2 1/2 hours away. The area I'm looking to move to is 3 hours away. 1/2 hour from job. So, Yep. Plenty of space and a true new start.

luv2luv's picture

I don't comment often but wanted to say I really worry about your DD and BS. You look at your husband's actions and think his interaction with SGD is the problem, when in fact his interaction with all of the kids is the problem.

The way he treats BS is awful. He makes it clear he doesn't like him and picks on him.

He is way too interested in your DD, trying to get her to like him more than she likes you. He wants her to choose his side in your marital rows.
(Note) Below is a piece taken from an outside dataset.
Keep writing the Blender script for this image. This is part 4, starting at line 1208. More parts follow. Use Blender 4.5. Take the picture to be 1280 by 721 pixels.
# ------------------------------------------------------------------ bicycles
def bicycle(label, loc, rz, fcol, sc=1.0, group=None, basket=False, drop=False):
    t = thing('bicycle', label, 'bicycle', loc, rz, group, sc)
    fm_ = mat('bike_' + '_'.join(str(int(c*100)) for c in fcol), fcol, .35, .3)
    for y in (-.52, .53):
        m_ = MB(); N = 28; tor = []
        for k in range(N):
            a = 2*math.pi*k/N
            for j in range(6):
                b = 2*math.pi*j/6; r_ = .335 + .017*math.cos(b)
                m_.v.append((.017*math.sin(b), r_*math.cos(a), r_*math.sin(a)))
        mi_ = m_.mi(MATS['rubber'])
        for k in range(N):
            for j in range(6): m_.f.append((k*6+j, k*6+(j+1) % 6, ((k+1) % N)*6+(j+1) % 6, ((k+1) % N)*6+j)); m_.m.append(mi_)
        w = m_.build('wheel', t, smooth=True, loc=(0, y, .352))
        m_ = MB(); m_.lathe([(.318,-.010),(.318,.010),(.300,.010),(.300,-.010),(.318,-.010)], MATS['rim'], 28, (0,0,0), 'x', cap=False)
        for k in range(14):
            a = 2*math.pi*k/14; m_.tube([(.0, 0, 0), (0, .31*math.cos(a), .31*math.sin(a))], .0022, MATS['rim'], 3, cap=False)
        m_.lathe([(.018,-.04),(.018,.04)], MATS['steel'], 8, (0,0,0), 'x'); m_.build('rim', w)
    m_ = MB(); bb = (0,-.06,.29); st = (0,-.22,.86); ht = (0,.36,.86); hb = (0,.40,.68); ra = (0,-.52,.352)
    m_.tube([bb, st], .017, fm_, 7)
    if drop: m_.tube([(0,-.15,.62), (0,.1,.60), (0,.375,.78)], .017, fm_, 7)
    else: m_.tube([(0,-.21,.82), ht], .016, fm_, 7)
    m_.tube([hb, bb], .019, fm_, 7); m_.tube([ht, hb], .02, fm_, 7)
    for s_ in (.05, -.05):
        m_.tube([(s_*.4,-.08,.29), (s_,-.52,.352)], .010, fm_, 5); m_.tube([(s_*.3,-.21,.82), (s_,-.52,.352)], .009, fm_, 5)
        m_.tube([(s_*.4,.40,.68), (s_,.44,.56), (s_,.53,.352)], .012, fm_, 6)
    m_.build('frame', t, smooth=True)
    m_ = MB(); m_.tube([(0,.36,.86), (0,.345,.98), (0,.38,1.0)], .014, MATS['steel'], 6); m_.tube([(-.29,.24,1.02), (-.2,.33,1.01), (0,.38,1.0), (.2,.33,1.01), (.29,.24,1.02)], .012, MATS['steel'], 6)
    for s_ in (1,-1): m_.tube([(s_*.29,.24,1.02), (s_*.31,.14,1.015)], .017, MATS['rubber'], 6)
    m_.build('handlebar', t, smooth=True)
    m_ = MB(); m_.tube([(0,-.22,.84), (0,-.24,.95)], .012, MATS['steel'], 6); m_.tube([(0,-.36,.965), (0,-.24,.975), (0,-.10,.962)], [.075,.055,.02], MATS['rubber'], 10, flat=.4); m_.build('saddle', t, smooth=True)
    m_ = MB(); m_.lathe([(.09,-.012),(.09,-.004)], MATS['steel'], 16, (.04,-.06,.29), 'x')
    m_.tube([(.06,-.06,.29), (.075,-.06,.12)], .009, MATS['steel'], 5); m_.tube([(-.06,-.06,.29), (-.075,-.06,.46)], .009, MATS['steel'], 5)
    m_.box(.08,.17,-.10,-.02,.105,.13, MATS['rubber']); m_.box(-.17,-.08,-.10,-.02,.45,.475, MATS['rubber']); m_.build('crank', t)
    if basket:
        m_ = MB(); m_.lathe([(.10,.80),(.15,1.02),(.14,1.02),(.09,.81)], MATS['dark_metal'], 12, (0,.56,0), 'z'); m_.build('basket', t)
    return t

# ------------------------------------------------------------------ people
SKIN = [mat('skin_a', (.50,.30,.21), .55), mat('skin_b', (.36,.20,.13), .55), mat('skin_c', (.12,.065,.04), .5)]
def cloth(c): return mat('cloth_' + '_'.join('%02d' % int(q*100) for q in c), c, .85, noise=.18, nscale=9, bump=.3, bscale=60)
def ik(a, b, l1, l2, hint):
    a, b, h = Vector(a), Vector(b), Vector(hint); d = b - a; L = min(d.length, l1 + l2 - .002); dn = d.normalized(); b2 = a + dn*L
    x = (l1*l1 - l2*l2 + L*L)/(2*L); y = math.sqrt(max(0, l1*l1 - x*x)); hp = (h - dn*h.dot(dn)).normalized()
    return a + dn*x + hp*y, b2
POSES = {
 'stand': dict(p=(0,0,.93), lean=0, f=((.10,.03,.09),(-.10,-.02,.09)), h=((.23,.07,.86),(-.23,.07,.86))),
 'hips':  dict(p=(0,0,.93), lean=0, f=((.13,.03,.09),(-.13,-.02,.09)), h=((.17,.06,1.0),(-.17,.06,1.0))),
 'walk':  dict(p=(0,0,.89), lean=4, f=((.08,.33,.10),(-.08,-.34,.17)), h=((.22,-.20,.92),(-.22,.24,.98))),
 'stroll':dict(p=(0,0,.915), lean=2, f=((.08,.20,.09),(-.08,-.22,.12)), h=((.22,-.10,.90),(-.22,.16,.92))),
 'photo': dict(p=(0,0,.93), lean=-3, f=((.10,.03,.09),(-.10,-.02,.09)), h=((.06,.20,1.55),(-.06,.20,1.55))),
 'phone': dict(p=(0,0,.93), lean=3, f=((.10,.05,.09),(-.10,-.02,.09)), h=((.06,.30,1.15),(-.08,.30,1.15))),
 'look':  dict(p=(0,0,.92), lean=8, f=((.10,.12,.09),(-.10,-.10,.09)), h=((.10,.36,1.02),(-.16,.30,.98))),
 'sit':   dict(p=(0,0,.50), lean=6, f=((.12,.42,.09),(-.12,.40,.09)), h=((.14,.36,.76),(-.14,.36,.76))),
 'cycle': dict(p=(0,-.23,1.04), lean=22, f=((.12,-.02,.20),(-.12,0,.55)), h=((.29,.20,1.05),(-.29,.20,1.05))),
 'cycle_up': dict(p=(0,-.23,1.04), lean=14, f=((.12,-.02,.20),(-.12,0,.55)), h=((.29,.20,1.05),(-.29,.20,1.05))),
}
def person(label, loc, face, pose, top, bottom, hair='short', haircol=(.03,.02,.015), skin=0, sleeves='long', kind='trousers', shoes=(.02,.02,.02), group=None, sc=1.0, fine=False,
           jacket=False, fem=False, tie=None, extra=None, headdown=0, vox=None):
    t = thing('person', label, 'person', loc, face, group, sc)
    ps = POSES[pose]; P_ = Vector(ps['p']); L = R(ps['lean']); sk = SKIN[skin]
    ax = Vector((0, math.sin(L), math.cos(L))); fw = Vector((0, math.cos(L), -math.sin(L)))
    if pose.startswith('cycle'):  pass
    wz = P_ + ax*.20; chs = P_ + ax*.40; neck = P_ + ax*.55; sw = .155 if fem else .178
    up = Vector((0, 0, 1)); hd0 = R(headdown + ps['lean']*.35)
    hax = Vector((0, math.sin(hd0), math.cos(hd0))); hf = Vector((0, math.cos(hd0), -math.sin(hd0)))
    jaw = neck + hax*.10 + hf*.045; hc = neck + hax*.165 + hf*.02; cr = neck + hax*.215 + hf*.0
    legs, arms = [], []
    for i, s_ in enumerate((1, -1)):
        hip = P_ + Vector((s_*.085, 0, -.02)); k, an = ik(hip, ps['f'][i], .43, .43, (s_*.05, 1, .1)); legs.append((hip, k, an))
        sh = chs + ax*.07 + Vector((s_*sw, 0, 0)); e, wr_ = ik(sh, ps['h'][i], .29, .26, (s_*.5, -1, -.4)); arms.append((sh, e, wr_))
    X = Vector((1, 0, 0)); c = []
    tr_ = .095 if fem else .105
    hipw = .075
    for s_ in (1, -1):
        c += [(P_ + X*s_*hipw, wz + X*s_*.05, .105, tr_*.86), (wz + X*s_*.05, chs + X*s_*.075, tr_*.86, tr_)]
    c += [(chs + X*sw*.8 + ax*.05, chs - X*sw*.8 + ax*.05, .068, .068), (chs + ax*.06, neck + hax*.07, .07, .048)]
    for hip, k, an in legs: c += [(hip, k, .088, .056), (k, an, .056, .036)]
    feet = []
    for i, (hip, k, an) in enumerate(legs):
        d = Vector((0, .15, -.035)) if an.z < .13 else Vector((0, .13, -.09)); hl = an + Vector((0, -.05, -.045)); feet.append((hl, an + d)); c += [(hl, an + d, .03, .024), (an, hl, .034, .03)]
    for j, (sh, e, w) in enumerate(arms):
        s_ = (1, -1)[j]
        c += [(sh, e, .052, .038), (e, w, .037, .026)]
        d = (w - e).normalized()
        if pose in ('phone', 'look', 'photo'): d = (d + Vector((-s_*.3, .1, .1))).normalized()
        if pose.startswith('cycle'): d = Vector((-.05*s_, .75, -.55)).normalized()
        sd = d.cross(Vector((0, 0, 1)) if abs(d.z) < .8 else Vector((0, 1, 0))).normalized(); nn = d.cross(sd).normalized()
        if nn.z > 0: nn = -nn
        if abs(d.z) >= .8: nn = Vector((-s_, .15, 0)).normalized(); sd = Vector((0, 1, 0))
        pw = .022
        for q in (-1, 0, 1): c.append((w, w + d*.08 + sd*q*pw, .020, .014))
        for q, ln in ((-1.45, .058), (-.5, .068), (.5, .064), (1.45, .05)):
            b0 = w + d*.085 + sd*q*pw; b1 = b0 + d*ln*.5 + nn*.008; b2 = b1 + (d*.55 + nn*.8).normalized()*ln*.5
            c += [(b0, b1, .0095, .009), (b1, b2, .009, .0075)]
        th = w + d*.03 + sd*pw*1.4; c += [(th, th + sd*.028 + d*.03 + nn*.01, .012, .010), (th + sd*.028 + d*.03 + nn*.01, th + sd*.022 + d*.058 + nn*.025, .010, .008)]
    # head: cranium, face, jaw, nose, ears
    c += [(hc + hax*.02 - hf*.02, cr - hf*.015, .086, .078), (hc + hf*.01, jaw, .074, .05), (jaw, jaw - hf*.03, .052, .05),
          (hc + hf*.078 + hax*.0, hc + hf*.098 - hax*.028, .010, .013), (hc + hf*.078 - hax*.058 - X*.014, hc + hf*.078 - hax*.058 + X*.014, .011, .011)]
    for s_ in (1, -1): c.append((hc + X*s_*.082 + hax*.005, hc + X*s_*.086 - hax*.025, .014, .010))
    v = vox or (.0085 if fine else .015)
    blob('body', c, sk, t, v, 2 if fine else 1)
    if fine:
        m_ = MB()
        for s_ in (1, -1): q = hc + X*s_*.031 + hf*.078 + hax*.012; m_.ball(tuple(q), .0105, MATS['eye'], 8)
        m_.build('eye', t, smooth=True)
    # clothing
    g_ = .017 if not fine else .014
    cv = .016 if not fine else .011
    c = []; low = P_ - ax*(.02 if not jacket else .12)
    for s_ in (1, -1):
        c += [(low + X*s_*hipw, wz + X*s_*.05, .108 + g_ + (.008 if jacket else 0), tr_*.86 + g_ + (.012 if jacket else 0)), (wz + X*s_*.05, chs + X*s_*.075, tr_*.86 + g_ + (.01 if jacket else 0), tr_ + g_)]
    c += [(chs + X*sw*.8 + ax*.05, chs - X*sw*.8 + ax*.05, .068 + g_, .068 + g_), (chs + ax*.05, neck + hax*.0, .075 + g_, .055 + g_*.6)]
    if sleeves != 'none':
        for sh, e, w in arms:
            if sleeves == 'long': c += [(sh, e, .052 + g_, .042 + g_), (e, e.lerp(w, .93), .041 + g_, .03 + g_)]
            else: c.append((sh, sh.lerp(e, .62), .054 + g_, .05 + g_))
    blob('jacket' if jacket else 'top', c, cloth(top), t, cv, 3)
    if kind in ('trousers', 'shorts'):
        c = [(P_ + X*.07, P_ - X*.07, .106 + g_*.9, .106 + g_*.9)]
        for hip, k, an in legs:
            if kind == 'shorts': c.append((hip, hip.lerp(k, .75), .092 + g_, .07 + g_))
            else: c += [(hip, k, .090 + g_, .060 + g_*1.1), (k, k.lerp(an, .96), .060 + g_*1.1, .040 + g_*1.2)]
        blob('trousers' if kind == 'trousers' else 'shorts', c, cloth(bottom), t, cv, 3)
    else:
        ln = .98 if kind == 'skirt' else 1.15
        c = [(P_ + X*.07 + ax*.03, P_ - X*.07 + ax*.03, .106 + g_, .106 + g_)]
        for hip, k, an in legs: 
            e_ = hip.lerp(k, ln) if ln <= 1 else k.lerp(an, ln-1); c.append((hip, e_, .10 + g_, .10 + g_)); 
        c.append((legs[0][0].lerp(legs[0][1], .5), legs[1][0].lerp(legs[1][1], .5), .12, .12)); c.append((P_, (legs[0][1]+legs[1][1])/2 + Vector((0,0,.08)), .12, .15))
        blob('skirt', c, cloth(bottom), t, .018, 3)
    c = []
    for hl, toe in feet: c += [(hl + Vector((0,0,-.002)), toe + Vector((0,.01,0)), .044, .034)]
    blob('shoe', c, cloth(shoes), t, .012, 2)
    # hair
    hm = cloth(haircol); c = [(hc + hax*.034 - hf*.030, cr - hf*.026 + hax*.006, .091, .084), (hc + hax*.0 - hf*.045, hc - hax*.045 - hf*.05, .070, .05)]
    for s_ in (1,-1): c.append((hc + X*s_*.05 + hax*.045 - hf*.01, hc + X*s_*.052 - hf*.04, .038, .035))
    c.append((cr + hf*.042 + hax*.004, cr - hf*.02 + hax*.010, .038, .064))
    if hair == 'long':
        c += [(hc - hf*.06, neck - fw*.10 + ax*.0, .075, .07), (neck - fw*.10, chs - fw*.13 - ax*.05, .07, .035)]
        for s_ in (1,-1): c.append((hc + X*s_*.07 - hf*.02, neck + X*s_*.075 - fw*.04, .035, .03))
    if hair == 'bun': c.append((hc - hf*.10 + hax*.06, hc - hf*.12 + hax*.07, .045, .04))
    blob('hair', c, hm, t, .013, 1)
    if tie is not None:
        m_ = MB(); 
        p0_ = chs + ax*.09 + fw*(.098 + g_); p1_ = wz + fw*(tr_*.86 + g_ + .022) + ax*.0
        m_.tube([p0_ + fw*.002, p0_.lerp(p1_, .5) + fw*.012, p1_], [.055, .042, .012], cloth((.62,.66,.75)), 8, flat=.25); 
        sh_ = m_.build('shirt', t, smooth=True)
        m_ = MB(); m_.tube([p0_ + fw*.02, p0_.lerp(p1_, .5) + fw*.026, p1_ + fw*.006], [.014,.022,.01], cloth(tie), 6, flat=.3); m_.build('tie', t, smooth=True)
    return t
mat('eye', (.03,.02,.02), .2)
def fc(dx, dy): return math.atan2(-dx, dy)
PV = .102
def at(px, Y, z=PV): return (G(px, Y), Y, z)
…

Please protect your children and yourself. You seem to still be looking for ways to salvage this marriage and I get that, but please know that you and your kids deserve better than this man. You are kind and loving and this is not how you deserve to be treated, playing second fiddle to his desire to be liked by little girls.

HungryEyes's picture

The spending hours picking out underwear online thing for DD, SGD is really super weird. My DH would NEVER do such a thing. I imagine even as a single Dad, he would have called his Mom and asked her to pick some up for him or bought the first pack he picked up at Target. He would never spend so much time thinking about it. That's a huge red flag.

And sharing marriage information to DD? That crosses a huge line.

Listen, I was molested by a family member when I was her age. And it follows many of these same behaviors (The gifts, the oversharing about adult themes etc). I think your counselor has similar ideas but is trying to lead you to your own conclusion. There are red flags everywhere. Save your daughter. Get out.